Opportunity Knocks
Article

Opportunity Knocks

Well, I am back in the editor’s chair, for a while at least. Drop me a line if you’d like to apply for the position. It’s not full-time employment, carries no pension and has only a meagre expenses budget and a small honorarium. In return, we offer a great opportunity to get closely involved in geo issues across the board, network and learn what’s happening at lots of geo events, meet and question the opinion formers, thought leaders and other shakers and disrupters. The position might suit someone who is already working, perhaps in consultancy, but is not allied to any large supplier or user organisation. Drop me a line to steve@pvpubs.com. Meanwhile, Robin Waters is reverting to his previous role as Features Editor and I thank him for what he has done over the last three years in raising the pace and topicality at GiSPro.

Talking to Vanessa Lawrence a little while ago she was firmly of the view that the government really has got the message about geodata. Most branches of government, national and local, now understand that everything happens somewhere and recording its location is worthwhile. But does government understand that addressing is not just a database of house numbers with postcodes? I suspect not, as Ian Coady of the Office for National Statistics points out in his column “An insider’s view on… open” (page 27) As our politicians have struggled to grasp and resolve the anomaly of having three different government address datasets, we now have the creation and funding of a fourth, to be free and open to all and relying on voluntary data contributions. As Ian argues, what we really need is a government strategy for consolidating the datasets that haven’t been sold off and making them open.

As we reported in the last issue (GIS Pro February 2015), Ordnance Survey is changing its trading entity to that of a government-owned company. I am delighted to publish a detailed analysis and discussion of what this may mean for the mapping agency and its customers. Ellen Broad of the Open Data Institute sets out the key questions to be answered and provides some of the answers (page 12 Is OS GovCo good or bad for open data?). Let’s hope that Carol Tullo’s assertive comment is fulfilled: “. . . ensuring that the data remains Crown-owned is the public commitment that will be delivered.”

With predictions that spending on UAVs will double in the next ten years, two articles highlight firstly that it’s the data where the focus needs to be (page 22 It’s the data not the drone), while James Eddy of Bluesky compares the licensing, training and legislative regimes, together with the applications, for both fixed-wing piloted aircraft and UAVs. He also wonders whether a more realistic competitor to both technologies may eventually be satellite imagery, if it can one day match temporal frequency, control and spatial resolution.
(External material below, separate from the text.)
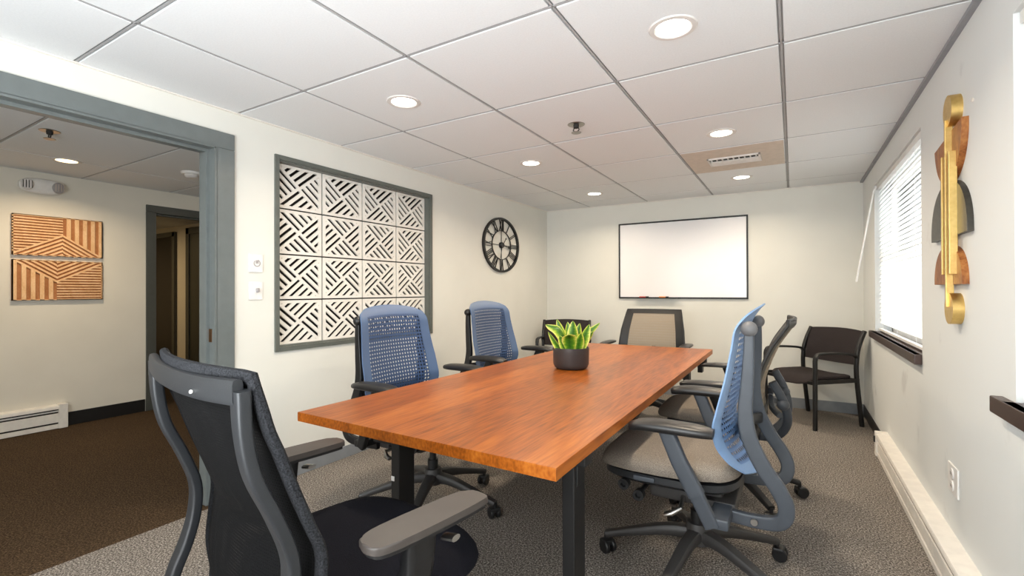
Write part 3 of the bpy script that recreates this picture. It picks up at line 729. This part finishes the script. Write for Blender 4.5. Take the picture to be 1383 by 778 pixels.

Christine Easterfield of Cambashie sounds a cautionary note for those too deep in the GIS woods to see the trees (page 28 Geospatial and buildings: can we bring it all together?). Can we really bring GIS and BIM together? She reminds us that the GIS companies are dwarfed by the likes of Autodesk, Bentley and Dassault Système. The latter perhaps not showing on your radar but massive in manufacturing CAD. The key game changers and drivers could be the coming so-called smart technologies like energy generation and occupancy and travel patterns.

A new feature in this issue is a double-page map (pages 18 & 19). The first (and probably not the last) comes from BrilliantMaps.com. If you know of other maps that add real insight to the world and demonstrate the power of GIS and cartography which impart information, drop me a note at steve@pvpubs.com.

Finally, this publication is largely an election-free zone. But we do just allude to it in our new GeoBalls column (page 8). The author is a seasoned, if somewhat, jaundiced viewer of the geo scene, who can even remember the first AGI conference in Brighton in 1989.